The bill does not seem to have been framed with a view to a partition or sale of the estate. Several of the devisees, all of whom are interested in such a proceeding, are not made parties. And a partition or sale is opposed by the infant son and his mother, as injurious to his interest. And the rights of the mother and son are so intimately blended that any proceeding which shall affect the life estate must affect the inheritance.
A partition or sale of this estate is regulated by the statutes of Maryland.
The 12th section of the act of 1785, chapter 72, provides, that where an infant has an interest in lands, and it shall appear to the Chancellor upon application of any of the parties concerned, and upon the appearance of the infant, that it shall be to the interest and advantage of the infant, to have the land sold; he may order a sale.
And in the 8th section of the act of 1794, ch. 60, it is provided, on a similar application and appearance of the infant, as stated in the above statute, for a partition, if the Chancellor, 'upon hearing and examining all the circumstances, shall think that it will be for the interest and advantage of all parties concerned,' he may order a partition.
In this case there is no evidence which will enable the Court to judge whether a sale or partition of the property, would be to the advantage of the infant and the other parties. And it should hardly be expected that this Court, in the absence of all evidence, should decree either of these alternatives against the answer.
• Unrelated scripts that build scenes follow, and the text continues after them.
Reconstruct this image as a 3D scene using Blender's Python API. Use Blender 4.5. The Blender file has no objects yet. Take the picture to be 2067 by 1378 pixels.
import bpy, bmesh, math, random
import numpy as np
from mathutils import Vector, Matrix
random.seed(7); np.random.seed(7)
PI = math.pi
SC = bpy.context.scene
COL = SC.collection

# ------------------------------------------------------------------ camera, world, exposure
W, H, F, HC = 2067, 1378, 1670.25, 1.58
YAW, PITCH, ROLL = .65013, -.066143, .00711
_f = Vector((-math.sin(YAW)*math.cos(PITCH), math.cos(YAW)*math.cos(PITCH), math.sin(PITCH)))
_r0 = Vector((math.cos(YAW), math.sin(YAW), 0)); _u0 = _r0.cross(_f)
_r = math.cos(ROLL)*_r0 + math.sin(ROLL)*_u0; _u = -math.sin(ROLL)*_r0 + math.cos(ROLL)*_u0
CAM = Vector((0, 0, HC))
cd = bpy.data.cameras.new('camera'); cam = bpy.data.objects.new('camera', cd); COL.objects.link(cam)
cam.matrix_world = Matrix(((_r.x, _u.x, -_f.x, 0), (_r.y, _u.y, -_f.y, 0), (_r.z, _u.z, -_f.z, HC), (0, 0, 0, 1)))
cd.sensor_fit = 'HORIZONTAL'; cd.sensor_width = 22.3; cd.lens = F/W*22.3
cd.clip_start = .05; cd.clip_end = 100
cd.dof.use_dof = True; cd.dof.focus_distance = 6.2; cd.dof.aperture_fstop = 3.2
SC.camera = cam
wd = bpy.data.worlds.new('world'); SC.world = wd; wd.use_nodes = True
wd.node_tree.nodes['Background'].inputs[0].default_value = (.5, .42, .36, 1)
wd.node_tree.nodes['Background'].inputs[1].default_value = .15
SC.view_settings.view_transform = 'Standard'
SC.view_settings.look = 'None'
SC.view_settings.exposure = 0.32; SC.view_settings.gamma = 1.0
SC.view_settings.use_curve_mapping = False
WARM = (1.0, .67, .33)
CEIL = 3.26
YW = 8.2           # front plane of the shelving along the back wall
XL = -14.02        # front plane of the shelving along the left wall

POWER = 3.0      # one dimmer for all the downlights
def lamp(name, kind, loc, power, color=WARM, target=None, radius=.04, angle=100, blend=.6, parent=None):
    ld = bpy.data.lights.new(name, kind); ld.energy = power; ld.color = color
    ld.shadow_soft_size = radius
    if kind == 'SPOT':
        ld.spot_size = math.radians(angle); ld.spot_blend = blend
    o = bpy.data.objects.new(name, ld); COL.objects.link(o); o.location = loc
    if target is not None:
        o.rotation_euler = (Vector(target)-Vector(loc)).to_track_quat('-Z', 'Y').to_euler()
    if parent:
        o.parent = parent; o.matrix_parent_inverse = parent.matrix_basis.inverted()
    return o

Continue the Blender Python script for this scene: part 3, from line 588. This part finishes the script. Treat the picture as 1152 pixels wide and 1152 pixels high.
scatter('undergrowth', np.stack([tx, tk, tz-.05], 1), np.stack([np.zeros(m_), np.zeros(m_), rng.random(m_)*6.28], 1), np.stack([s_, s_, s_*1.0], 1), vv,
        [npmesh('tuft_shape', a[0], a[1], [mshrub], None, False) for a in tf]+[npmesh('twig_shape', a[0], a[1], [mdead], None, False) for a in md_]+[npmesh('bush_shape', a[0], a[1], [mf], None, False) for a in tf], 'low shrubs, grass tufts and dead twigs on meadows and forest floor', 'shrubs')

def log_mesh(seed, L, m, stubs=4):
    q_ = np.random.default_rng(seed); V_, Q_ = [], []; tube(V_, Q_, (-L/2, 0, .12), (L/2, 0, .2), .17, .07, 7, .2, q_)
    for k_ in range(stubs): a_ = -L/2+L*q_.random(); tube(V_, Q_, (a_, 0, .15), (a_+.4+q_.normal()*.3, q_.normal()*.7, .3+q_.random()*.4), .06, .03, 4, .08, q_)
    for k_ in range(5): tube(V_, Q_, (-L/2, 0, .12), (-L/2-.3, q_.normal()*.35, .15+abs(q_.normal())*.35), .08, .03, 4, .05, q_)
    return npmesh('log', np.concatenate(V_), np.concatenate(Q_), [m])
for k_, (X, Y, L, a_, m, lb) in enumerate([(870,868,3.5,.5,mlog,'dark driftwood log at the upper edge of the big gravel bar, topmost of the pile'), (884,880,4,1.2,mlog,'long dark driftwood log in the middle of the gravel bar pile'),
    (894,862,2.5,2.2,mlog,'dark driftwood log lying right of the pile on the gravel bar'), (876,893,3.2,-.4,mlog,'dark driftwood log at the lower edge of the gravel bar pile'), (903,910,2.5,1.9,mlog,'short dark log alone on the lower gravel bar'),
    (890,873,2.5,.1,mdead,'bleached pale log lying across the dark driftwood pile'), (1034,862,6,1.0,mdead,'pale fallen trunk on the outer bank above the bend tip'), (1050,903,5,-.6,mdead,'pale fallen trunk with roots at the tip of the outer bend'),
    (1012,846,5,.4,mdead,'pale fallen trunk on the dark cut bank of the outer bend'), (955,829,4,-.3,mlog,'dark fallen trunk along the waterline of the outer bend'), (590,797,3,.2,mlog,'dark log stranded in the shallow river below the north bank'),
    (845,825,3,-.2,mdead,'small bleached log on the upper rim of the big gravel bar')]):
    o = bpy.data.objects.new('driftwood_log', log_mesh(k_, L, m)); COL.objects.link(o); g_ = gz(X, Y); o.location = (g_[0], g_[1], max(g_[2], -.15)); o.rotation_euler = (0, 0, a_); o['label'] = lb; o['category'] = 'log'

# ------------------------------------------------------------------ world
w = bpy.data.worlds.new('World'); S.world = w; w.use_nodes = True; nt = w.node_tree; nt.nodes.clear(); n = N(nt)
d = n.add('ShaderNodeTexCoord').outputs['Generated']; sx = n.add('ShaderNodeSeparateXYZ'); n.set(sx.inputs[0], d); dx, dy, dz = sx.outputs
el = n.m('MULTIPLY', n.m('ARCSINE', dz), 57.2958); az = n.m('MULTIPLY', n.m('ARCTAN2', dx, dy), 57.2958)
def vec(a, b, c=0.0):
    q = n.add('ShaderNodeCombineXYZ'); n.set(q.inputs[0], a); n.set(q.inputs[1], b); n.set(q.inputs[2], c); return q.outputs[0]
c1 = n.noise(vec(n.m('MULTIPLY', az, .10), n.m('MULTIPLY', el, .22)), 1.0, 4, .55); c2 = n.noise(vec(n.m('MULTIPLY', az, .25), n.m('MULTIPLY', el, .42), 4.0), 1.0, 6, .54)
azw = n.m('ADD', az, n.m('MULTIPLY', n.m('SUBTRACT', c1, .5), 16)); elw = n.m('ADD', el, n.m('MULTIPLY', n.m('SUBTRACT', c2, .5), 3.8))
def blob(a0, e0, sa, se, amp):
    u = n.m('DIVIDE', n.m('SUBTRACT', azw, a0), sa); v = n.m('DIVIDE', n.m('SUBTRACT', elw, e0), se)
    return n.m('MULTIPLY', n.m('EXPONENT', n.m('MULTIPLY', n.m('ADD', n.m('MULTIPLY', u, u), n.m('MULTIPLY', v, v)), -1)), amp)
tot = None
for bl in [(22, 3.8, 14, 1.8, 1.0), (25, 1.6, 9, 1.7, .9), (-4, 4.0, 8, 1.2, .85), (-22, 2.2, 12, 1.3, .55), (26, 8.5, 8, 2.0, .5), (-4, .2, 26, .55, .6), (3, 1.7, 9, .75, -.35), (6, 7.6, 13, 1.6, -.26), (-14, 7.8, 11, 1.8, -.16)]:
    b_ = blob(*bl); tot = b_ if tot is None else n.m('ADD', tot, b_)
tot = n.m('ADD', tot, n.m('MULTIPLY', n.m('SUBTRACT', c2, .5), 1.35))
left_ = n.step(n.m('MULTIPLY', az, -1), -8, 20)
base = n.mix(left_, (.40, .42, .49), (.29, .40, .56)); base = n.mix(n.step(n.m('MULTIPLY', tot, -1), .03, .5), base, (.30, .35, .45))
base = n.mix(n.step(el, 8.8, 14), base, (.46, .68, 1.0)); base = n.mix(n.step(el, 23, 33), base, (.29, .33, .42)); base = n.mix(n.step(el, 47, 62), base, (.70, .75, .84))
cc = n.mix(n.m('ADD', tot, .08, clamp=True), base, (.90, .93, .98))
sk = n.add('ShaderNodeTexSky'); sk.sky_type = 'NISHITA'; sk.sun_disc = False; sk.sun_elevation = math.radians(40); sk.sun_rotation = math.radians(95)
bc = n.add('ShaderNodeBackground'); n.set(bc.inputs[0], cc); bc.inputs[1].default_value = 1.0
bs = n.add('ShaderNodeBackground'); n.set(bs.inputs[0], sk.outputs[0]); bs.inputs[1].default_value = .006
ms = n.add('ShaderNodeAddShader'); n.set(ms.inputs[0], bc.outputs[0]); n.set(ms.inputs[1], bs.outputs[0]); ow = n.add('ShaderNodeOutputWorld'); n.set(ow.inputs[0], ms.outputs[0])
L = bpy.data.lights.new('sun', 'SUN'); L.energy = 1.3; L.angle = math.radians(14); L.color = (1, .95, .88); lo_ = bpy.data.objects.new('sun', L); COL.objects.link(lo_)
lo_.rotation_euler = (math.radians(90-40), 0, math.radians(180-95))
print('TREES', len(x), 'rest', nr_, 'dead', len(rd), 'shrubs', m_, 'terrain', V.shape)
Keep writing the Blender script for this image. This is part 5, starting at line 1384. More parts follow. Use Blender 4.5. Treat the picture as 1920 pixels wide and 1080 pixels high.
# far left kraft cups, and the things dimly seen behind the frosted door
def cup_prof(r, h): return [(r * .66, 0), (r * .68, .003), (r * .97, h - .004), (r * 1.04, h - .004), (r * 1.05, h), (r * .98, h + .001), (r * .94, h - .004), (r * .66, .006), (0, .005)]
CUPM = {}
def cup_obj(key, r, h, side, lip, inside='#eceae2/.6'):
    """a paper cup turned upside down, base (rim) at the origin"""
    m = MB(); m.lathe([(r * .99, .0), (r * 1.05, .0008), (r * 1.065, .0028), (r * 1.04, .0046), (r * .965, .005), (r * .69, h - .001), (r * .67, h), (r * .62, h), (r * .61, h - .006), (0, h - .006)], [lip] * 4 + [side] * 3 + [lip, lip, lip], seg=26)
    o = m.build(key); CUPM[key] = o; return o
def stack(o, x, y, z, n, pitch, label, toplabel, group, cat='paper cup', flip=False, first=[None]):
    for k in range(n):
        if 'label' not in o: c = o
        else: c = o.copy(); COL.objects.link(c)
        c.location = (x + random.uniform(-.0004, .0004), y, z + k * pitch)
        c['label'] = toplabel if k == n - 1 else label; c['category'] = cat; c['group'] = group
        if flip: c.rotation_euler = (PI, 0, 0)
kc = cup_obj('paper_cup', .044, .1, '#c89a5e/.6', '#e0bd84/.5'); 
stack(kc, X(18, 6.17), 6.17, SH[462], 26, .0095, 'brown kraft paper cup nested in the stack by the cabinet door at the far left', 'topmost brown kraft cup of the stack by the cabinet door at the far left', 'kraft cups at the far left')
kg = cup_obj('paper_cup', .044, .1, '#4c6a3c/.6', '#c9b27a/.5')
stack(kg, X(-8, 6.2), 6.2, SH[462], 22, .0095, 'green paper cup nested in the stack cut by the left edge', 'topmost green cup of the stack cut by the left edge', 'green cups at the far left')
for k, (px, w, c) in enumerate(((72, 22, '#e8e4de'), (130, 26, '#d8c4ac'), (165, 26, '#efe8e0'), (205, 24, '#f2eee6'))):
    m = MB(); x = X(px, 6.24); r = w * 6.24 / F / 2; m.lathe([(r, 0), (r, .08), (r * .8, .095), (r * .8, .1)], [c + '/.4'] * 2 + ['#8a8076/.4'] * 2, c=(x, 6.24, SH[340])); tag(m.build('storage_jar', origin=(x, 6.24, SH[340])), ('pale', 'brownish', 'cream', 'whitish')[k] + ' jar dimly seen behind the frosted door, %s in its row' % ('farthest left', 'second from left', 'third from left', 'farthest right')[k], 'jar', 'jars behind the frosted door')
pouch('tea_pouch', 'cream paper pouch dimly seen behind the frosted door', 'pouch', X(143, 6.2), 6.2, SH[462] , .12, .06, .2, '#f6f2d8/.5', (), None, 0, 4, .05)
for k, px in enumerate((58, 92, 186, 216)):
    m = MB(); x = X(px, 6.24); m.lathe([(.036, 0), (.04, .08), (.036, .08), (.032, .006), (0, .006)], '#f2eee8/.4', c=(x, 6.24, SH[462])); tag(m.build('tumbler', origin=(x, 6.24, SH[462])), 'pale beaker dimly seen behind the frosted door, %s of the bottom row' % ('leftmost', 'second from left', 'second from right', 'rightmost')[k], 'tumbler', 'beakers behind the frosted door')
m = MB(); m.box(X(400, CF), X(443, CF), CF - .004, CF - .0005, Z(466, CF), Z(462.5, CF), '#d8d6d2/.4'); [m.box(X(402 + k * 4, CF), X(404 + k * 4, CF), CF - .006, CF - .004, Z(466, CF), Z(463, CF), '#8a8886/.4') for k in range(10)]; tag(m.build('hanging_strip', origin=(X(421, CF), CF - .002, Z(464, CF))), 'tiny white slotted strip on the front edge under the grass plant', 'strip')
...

The complainant may be subjected to some inconvenience by holding the property as tenant in common with the devisee of the testator; but it was a condition imposed by the terms of the will. And this Court, acting under the law of Maryland, cannot remedy this inconvenience; unless the complainant shall bring himself clearly within the provisions and policy of that law.
The decree of the Circuit Court dismissing the bill is affirmed with costs.